Black Coaches: Hiring Process Improved

Tyrone Willingham, head coach of the Univ. of Washington football team. AP

NCAA Division I universities improved this year in considering minority candidates for head football coaches, but more progress is needed, and resorting to civil rights laws might be necessary, the Black Coaches Association said Thursday.

With only 10 minority head coaches currently among more than 200 Division I-A and I-AA schools that are not historically black institutions, universities must appoint more minority coaches and more diverse search committees for vacant positions. Evidence shows the latter leads to more minority coaches being considered, the BCA said.

And if that means applying Title VII of the 1964 Civil Rights Act, which makes it illegal for employers to discriminate on the basis of race, so be it, BCA executive director Floyd Keith said in a teleconference with reporters.

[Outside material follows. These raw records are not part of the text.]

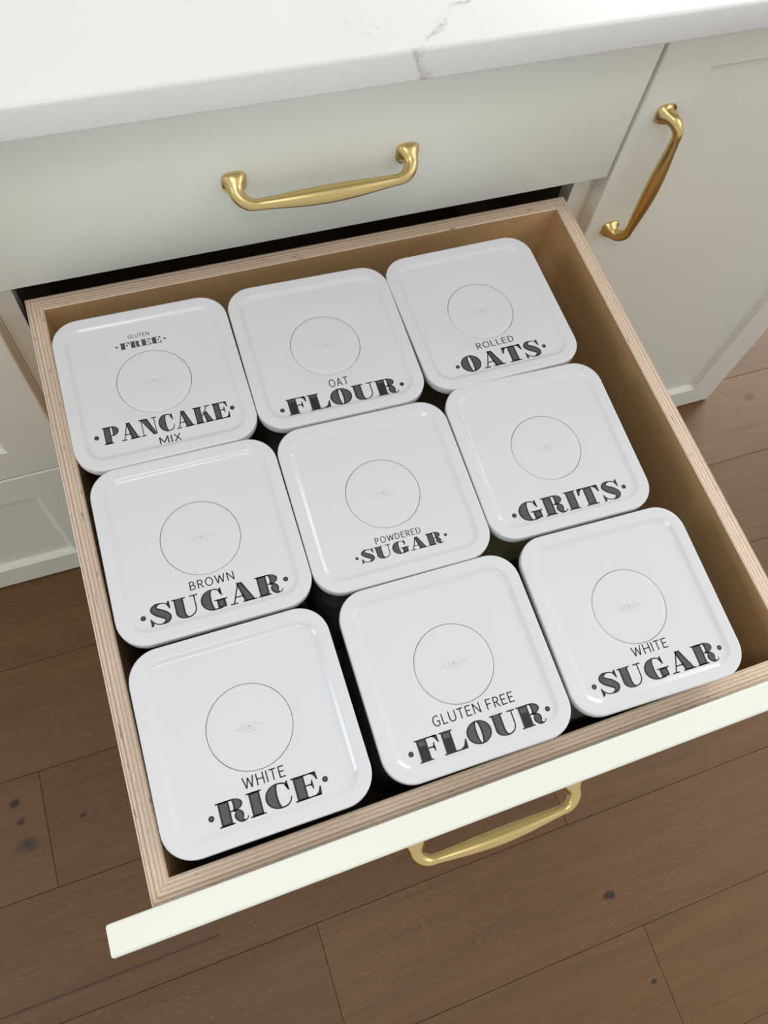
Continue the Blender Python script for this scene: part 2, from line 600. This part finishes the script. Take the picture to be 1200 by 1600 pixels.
# right cabinet with the door
xr_ = (XD + XE) / 2
cr = thing('base_cabinet', 'painted end cabinet with one recessed panel door right of the drawers', 'cabinet', (xr_, 0, 0))
for nm, me, mt in [('side_panel', box_mesh(.4560, .474, .02, .62, .002, .8835), M_CAB_IN),
                   ('end_panel', box_mesh(XE - .019, XE, -.0002, .62, .0, .8835, .0008, 1), M_PAINT),
                   ('back_panel', box_mesh(.4742, XE - .0192, .608, .62, .002, .8835), M_CAB_IN),
                   ('face_frame', box_mesh(.4560, XE - .0192, -.0002, .0195, .002, .8835), M_PAINT_FRAME)]:
    link(nm, P(me, xr_), cr, [mt])
dd = link('door', P(shaker_mesh(XD, XE, -TF, TF - .0005, .002, ZTOP), xr_), cr, [M_PAINT])
handle(dd, (0.4905 - xr_, -TF + .0001, .6868), True)


# ------------------------------------------------------------------ lettering
def catmull(pts, n=8):
    out = []
    m = len(pts)
    for i in range(m - 1):
        p0, p1, p2, p3 = pts[max(0, i - 1)], pts[i], pts[i + 1], pts[min(m - 1, i + 2)]
        for k in range(n):
            t = k / n
            out.append(tuple(0.5 * (2 * b + (c - a) * t + (2 * a - 5 * b + 4 * c - d_) * t * t + (3 * b - a - 3 * c + d_) * t ** 3)
                             for a, b, c, d_ in zip(p0, p1, p2, p3)))
    out.append(tuple(pts[-1]))
    return out


class Glyph:
    OUT = 0.07

    def __init__(self):
        self.black = []
        self.grey = []

    def poly(self, pts):
        self.black.append([tuple(p) for p in pts])

    def strip(self, A, B, fill=True):
        for i in range(len(A) - 1):
            self.black.append([A[i], A[i + 1], B[i + 1], B[i]])
        if fill:
            a2, b2, ok = [], [], []
            for (ax, ay), (bx, by) in zip(A, B):
                dx, dy = bx - ax, by - ay
                L = math.hypot(dx, dy)
                t = self.OUT / L if L > 1e-6 else 1
                ok.append(L > 2.5 * self.OUT)
                a2.append((ax + dx * t, ay + dy * t))
                b2.append((bx - dx * t, by - dy * t))
            for i in range(len(A) - 1):
                if ok[i] and ok[i + 1]:
                    self.grey.append([a2[i], a2[i + 1], b2[i + 1], b2[i]])

    def stem(self, x0, x1, y0=0, y1=1, fill=True):
        self.poly([(x0, y0), (x1, y0), (x1, y1), (x0, y1)])
        if fill:
            e = self.OUT
            self.grey.append([(x0 + e, y0 + e * 1.3), (x1 - e, y0 + e * 1.3), (x1 - e, y1 - e * 1.3), (x0 + e, y1 - e * 1.3)])

    def hair(self, x0, x1, y, t=0.058):
        self.poly([(x0, y), (x1, y), (x1, y + t), (x0, y + t)])

    def line(self, a, b, wd=0.05):
        dx, dy = b[0] - a[0], b[1] - a[1]
        L = math.hypot(dx, dy)
        nx, ny = -dy / L * wd / 2, dx / L * wd / 2
        self.poly([(a[0] + nx, a[1] + ny), (a[0] - nx, a[1] - ny), (b[0] - nx, b[1] - ny), (b[0] + nx, b[1] + ny)])

    def slab(self, p, fill=True):
        self.poly(p)
        if fill:
            cx = sum(q[0] for q in p) / 4
            e = self.OUT
            # p: bl, br, tr, tl
            self.grey.append([(p[0][0] + e * 1.3, p[0][1] + e), (p[1][0] - e * 1.3, p[1][1] + e), (p[2][0] - e * 1.3, p[2][1] - e),
                              (p[3][0] + e * 1.3, p[3][1] - e)])

    def path(self, pts, fill=True):
        c = catmull(pts)
        A, B = [], []
        for i, (x, y, wd) in enumerate(c):
            p0, p1 = c[max(0, i - 1)], c[min(len(c) - 1, i + 1)]
            dx, dy = p1[0] - p0[0], p1[1] - p0[1]
            L = math.hypot(dx, dy) or 1
            nx, ny = -dy / L * wd / 2, dx / L * wd / 2
            A.append((x + nx, y + ny))
            B.append((x - nx, y - ny))
        self.strip(A, B, fill)


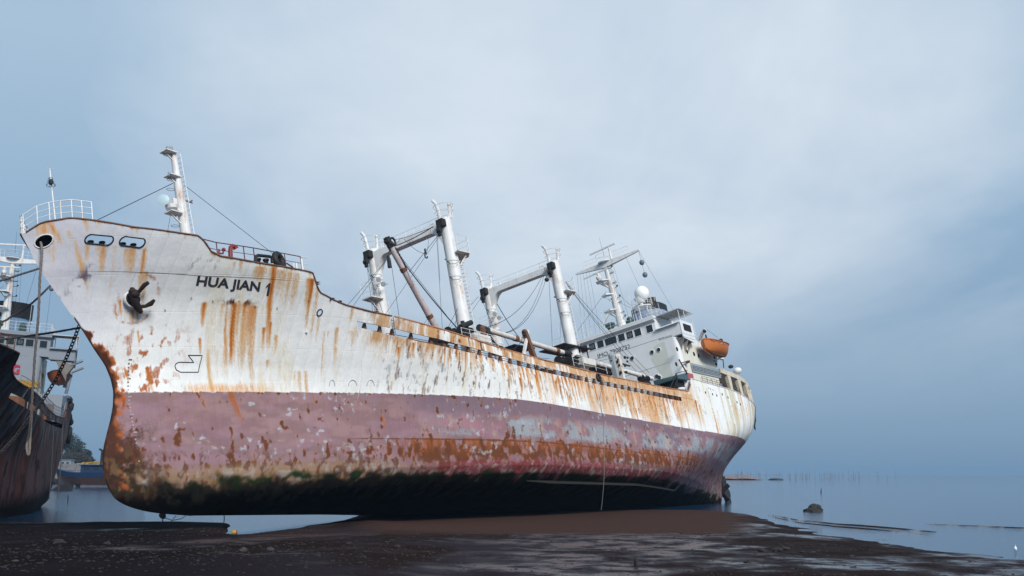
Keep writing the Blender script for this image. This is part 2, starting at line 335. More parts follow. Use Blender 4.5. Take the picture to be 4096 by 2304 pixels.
def paint_main(x, z):
    n0 = fbm(x*.5, z*.5, 1); n1 = fbm(x*1.7, z*1.7, 2, 4); n2 = fbm(x*3.5, z*3.5, 5, 3); xd = x+drift(x)*(z-9); vs_ = fbm(xd*3, z*.25, 8, 3); n3 = fbm(x*.9, z*2.0, 21, 4)
    c = np.ones(x.shape+(3,))*WHT; S = [np.ones(x.shape+(3,))*V(.6, .3, .1), np.zeros_like(x)]
    up_ = z >= zline(x)
    def T(col, mk): layer(S, col, mk*up_)
    c = cmix(c, (.74, .75, .70), sst(.4, .8, n0)*.5)
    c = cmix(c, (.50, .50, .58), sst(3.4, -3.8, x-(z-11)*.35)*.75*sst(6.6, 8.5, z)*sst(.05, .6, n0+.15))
    T((.76, .66, .46), sst(.42, .75, vs_)*sst(-2, 5, x)*sst(.30, .6, fbm(x*.45, z*.2, 19, 3))*.50)
    T((.66, .36, .17), sst(24, 48, x)*sst(64, 57, x)*sst(.25, .62, fbm(x*.5, z*.28, 31, 4)+.10*(z-7.4))*.72)
    T((.60, .36, .18), sst(14, 20, x)*sst(64, 58, x)*sst(8.0, 9.1, z)*sst(.35, .6, vs_)*.7)
    T((.58, .33, .15), sst(13, 15, x)*sst(62, 60, x)*sst(8.9, 9.6, z)*sst(.3, .62, fbm(x*2.2, z*.4, 77, 3))*.85)
    T((.60, .56, .40), sst(64, 72, x)*sst(.40, .62, fbm(x*1.7, z*.1, 44, 3))*.75)
    ST_ = [(a, float(topz(a)) if zt > 90 else zt, l, w, s, d) for a, zt, l, w, s, d in ST]
    sk = np.maximum(streaks(x, z, ST_), streaks(x, z, ST2, 13)*sst(10, 18, x))
    T((.66, .42, .20), sst(.03, .35, sk)*.72); T((.62, .19, .025), sst(.30, .95, sk)*.92); T((.25, .07, .02), sst(.85, 1.35, sk+.4*(n2-.5))*.8)
    fl = sst(.62, .70, n2*.5+n1*.5+.03*np.exp(-((x-24)/9.)**2)+.02*np.exp(-((x-45)/14.)**2))
    T((.30, .34, .37), .6*fl*sst(.42, .55, n0)*.75*sst(12, 17, x)); T((.10, .035, .02), sst(.64, .72, fbm(x*5.0, z*1.2, 61, 3)+.0*x-.01)*sst(15, 18, x)*sst(62, 56, x)*.5)
    T((.09, .03, .025), sst(.66, .74, fbm(x*5.0, z*1.1, 91, 3))*np.exp(-((x-25)/6.)**2)*sst(6.7, 7.2, z)*.8)
    T((.12, .11, .17), sst(.48, .62, fbm(x*3.6, z*3.6, 33, 3))*np.exp(-((x+2.2+(z-12.2)*-.55)/.30)**2)*np.exp(-((z-12.2)/.75)**2))
    T((.28, .27, .30), sst(.5, .62, fbm(x*3, z*2, 36, 3))*np.exp(-((x-2.8)/1.6)**2)*np.exp(-((z-12.7)/.35)**2)*.6)
    an = np.exp(-((np.hypot((x-.5)*1.0, (z-11.05)*.85)-.95)/.08)**2); T((.42, .14, .04), an*sst(.48, .58, n2)*.6)
    T((.10, .03, .02), sst(.46, .58, fbm(x*3.2, z*4.2, 52, 3))*np.exp(-((x-5.7)/.8)**2)*np.exp(-((z-11.03)/.16)**2)*1.2)
    T((.42, .12, .025), sst(.55, .68, fbm(x*4.4, z*2.6, 71, 3)+.04*np.exp(-((x-1.2)/1.0)**2))*np.exp(-((x-1.7)/1.6)**2)*sst(10.2, 9.2, z)*.9)
    T((.74, .36, .10), sst(3.5, 4.5, x)*sst(10, 7, x)*sst(7.0+.35*(n1-.5), 6.55, z)*.6)
    # ---- antifouling below the painted line
    P = np.ones(x.shape+(3,))*V(.235, .146, .152); dn_ = ~up_
    def B(col, mk): layer(S, col, mk*dn_)
    P = cmix(P, (.33, .205, .212), sst(.4, .65, n3)*.6); P = cmix(P, (.22, .125, .155), sst(.45, .7, fbm(x*.7, z*.9, 15, 4))*.6); P = cmix(P, (.30, .19, .235), sst(.45, .7, fbm(x*.5, z*1.6, 16, 4))*.5)
    up = sst(17, 21, x+1.2*(n1-.5))*sst(4.95+.9*(n0-.5)+.015*(x-20), 5.5, z+.25*(n1-.5)); P = cmix(P, (.195, .135, .17), up*.9)
    band = sst(17, 26, x)*sst(3.4, 3.9, z)*sst(5.5, 4.7, z); B((.29, .325, .36), band*sst(.38, .66, fbm(x*.55, z*1.1, 66, 5)+.08*sst(22, 42, x))*.85)
    P = cmix(P, (.38, .17, .21), band*sst(.50, .68, fbm(x*1.1, z*1.4, 68, 4))*.5); B((.46, .30, .22), band*sst(.56, .72, fbm(x*1.3, z*.7, 69, 4))*.55)
    B((.40, .42, .48), sst(.62, .72, fbm(x*3.6, z*3.0, 17, 3))*sst(.50, .66, fbm(x*.9, z*.9, 18))*.7*sst(2.2, 3, z))
    w = fbm(x*3.1, z*1.9, 23, 4); lo = np.exp(-((z-2.65)/.80)**2); wide = sst(14, 22, x)*sst(62, 50, x)
    thr = .70-.075*lo-.19*lo*wide-.035*sst(5, 2, z)
    B((.28, .088, .03), sst(thr-.09, thr+.01, w)*(.30+.65*wide)*np.minimum(lo*1.3, 1)); B((.125, .045, .022), sst(thr-.01, thr+.06, w)*.95)
    B((.28, .088, .03), sst(.38, .58, fbm(x*3.2, z*.5, 27, 3))*sst(2.0, 3.35, z)*(z < 3.42-.004*(x-30))*sst(14, 20, x)*sst(66, 60, x)*.85)
    B((.11, .045, .025), np.exp(-((z-(3.46-.012*(x-15)))/.04)**2)*sst(13, 15, x)*sst(62, 60, x)*.95)
    B((.38, .38, .40), sst(.62, .72, fbm(x*3.2, z*3.2, 29, 3))*sst(.45, .6, n0)*lo*.75)
    B((.34, .11, .04), sst(.2, .7, streaks(x, z, [(4.8, 7, 4.5, .35, .8, -.3), (6.5, 7, 3.4, .5, .8, -.1), (11.6, 7, 2.8, .35, .8, -.1), (8, 6.8, 1.6, .3, .5, 0), (27.3, 7, 4.2, .14, 1.2, 0), (30.5, 5.4, 1.6, .08, .6, 0), (66.5, 7, 2.4, .2, .7, 0), (1.6, 7, 2.8, .25, .8, -.1), (16.6, 5, 1.7, .1, 1.3, -.1)]))*.85)
    B((.28, .15, .10), sst(70, 80, x)*sst(.4, .65, vs_)*.7)
    e1 = 1.95+.25*(n1-.5)+.3*(n0-.5)
    B((.30, .195, .095), sst(e1+.50, e1-.25, z)*sst(24, 11, x)*.62); B((.12, .05, .03), sst(.52, .64, fbm(x*3.3, z*2.4, 121, 3))*sst(3.3, 2.3, z)*.75); B((.22, .045, .05), sst(2.2, 1.75, z)*sst(17, 24, x)*sst(62, 52, x)*.65)
    B((.38, .36, .36), sst(.56, .68, fbm(x*3.2, z*3.2, 83, 3))*sst(2.3, 1.5, z)*.5)
    e2 = 1.38+.8*(fbm(x*1.4, z*.5, 88, 4)-.5)-.32*sst(14, 32, x)
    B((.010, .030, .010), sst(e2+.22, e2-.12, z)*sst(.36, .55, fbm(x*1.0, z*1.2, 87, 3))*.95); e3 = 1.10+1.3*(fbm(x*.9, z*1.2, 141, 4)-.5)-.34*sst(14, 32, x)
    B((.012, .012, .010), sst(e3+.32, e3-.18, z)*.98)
    B((.12, .105, .095), sst(.44, .56, fbm(x*3.5, z*3.5, 99, 3))*np.exp(-((x-49)/5.)**4)*np.exp(-((z-1.75)/.33)**4))
    c = np.where(dn_[..., None], P, c)
    ds = x-np.interp(z, TZ, T_XS); sw = .30+.55*sst(9.8, 8.2, z)-.25*sst(8.2, 6.8, z)+.75*sst(6.2, 3, z)
    stm = sst(sw, .05, ds+1.0*(n1-.5)+.4*(n2-.5))*sst(10.6, 8.6, z+1.2*(n1-.5))
    layer(S, (.40, .11, .022), sst(.08, .45, stm)*.95*(z > 1)); layer(S, (.060, .026, .019), sst(.38, .8, stm+.9*(n2-.5)+.25*sst(4.5, 2.5, z))*.97)
    layer(S, (.075, .032, .022), sst(.44, .62, n1*.6+n2*.4+.06)*sst(4.0, .8, ds)*sst(5.6, 3.2, z)*dn_*.9); layer(S, (.030, .022, .015), sst(.40, .58, n2*.6+n1*.4)*sst(3.4, 1.0, ds)*sst(3.6, 1.8, z)*.92); layer(S, (.16, .10, .05), sst(.56, .66, fbm(x*4, z*3, 131, 3))*sst(3, 1, ds)*sst(4, 2, z)*.6)
    layer(S, (.015, .012, .011), sst(.16, .03, ds)*sst(12, 10, z)*sst(.35, .5, n1)*.9)
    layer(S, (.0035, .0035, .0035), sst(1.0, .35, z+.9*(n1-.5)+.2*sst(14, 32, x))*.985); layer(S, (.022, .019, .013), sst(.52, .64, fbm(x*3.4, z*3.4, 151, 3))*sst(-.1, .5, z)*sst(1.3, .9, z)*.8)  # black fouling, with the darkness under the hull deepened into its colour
    lip = topz(x)-z; layer(S, (.24, .09, .04), sst(.10, .0, lip)*sst(.35, .55, vs_)*.9)
    return c, S[0], S[1]
def paint_old(x, z):
    n0 = fbm(x*.4, z*.4, 101); n1 = fbm(x*1.6, z*.9, 102, 5); v1 = fbm(x*.9, z*.22, 103, 5)
    c = np.ones(x.shape+(3,))*V(.12, .115, .125)
    c = cmix(c, (.16, .062, .04), sst(.42, .6, v1)*.95); c = cmix(c, (.22, .22, .25), sst(.56, .68, fbm(x*1.2, z*.45, 105, 4))*.7*sst(4, 9, z))
    c = cmix(c, (.13, .045, .035), sst(7.8, 6.8, z)*.6); c = cmix(c, (.028, .018, .017), sst(.5, .66, n1)*.85); c = cmix(c, (.10, .085, .04), sst(.6, .7, n0)*.35)
    c = cmix(c, (.006, .006, .006), sst(3.6, 2.4, z+1.2*(n1-.5))*.97)
    c = c*.95
    return c, V(.05, .025, .02)+np.zeros_like(c), sst(.45, .75, fbm(x*2.2, z*.5, 107, 3))*.7*sst(2, 3.5, z)
def hullmat(name):
    m, N, b = newmat(name); tc = N.new('ShaderNodeTexCoord').outputs['Object']
    a0 = N.new('ShaderNodeVertexColor', layer_name='paint').outputs[0]; sv = N.new('ShaderNodeVertexColor', layer_name='stain')
    sp0 = N.new('ShaderNodeSeparateXYZ'); N.link(tc, sp0.inputs[0]); mr = N.new('ShaderNodeMapRange', i_From_Min=8.0, i_From_Max=26.0, i_To_Min=.26, i_To_Max=0.0); N.link(sp0.outputs[0], mr.inputs['Value'])
    cx = N.new('ShaderNodeCombineXYZ'); N.link(N.math('ADD', sp0.outputs[0], N.math('MULTIPLY', mr.outputs[0], sp0.outputs[2])), cx.inputs[0]); N.link(sp0.outputs[1], cx.inputs[1]); N.link(sp0.outputs[2], cx.inputs[2])
    ns = N.noise(N.mapping(cx.outputs[0], (13, 6, .7)), 1.0, 6, .7); ni = N.noise(tc, 7.0, 8, .75); wz = N.new('ShaderNodeMapRange', i_From_Min=3.2, i_From_Max=6.6, i_To_Min=.12, i_To_Max=.72); N.link(sp0.outputs[2], wz.inputs['Value'])
    nn = N.math('ADD', N.math('MULTIPLY', ns, wz.outputs[0]), N.math('MULTIPLY', ni, N.math('SUBTRACT', 1.0, wz.outputs[0])))
    mk = sv.outputs[1]; amp = N.math('MULTIPLY', N.math('MULTIPLY', mk, N.math('SUBTRACT', 1.0, mk)), 4.0)
    mk = N.math('ADD', N.math('ADD', N.math('MULTIPLY', N.math('SUBTRACT', mk, .5), 1.25), .5), N.math('MULTIPLY', N.math('MULTIPLY', N.math('SUBTRACT', nn, .5), 3.4), amp), True)
    a = N.mix(mk, a0, sv.outputs[0])
    f1 = N.noise(tc, 26, 5, .7); f2 = N.noise(N.mapping(tc, (9, 9, .9)), 1.0, 5, .7); bg = N.noise(tc, .55, 3, .5); md = N.noise(tc, 2.4, 5, .6)
    g = N.ramp(f1, [(.25, (.88, .87, .86)), (.6, (1, 1, 1))]); g2 = N.ramp(f2, [(.3, (.93, .91, .88)), (.55, (1, 1, 1))])
    c = N.mix(1.0, N.mix(1.0, a, g, 'MULTIPLY'), g2, 'MULTIPLY'); N.link(c, b.inputs['Base Color'])
    b.inputs['Roughness'].default_value = .62; bw = N.new('ShaderNodeRGBToBW'); N.link(a, bw.inputs[0]); N.link(N.math('MULTIPLY', bw.outputs[0], .6, True), b.inputs['Specular IOR Level'])
    # plating: shallow dents between frames, weld seams
    sep = N.new('ShaderNodeSeparateXYZ'); N.link(tc, sep.inputs[0])
    def seam(v, p, w):
        t = N.math('ABSOLUTE', N.math('SUBTRACT', N.math('FRACT', N.math('DIVIDE', v, p)), .5)); return N.math('MULTIPLY', N.math('SUBTRACT', .5, N.math('MULTIPLY', t, 1.0)), 1.0/w, True)
    sm = N.math('MINIMUM', seam(sep.outputs[2], 1.75, .011), seam(sep.outputs[0], 7.2, .003))
    bn = N.bump(bg, .55, .14); bn = N.bump(md, .22, .03, bn); bn = N.bump(f1, .2, .008, bn)
    fr_ = N.math('POWER', N.math('ABSOLUTE', N.math('SINE', N.math('MULTIPLY', sep.outputs[0], pi/.78))), .55); bn = N.bump(fr_, .45, .045, bn)
    bn = N.bump(sm, .35, .02, bn); N.link(bn, b.inputs['Normal'])
    return m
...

"I think we'll have to put a magnifying glass on searches," Keith said. "Change is not something that has been as quick as we'd like to see it."

The third annual report card, released Thursday, showed mixed results. While a record 12 of the 26 Division I-A and I-AA schools received overall grades of A, a record six schools also received F's, including five who received the failing marks for not reporting to the BCA on what steps they took to consider minority coaches. They included perennial Big Ten power Wisconsin and two other I-A schools, Rice and Boise State.

Among 414 coaching vacancies in Division I-A since 1982, only 21 blacks have been hired, a huge disparity given the number of minority athletes on the playing fields, the BCA said.

"The BCA wants the best candidate to be chosen irrespective of race," Richard Lapchick, director of the Institute for Diversity and Ethics in Sport at the University of Central Florida, said in the report's forward. "With only five African-American head coaches in the 2005 season, college football is emphatically the most segregated position in all of college sport."

Three of the 12 schools that received overall A grades this year — Buffalo, Columbia and Southeast Missouri State — hired black coaches. Kansas State, which also hired a black coach, received a B.

The 12 A's were nearly as many as the previous two years combined (13), and Buffalo and Southeast Missouri State each earned perfect scores — A's in each of the five categories. Kansas State received a lower overall grade because it received an F for the composition of its search committee.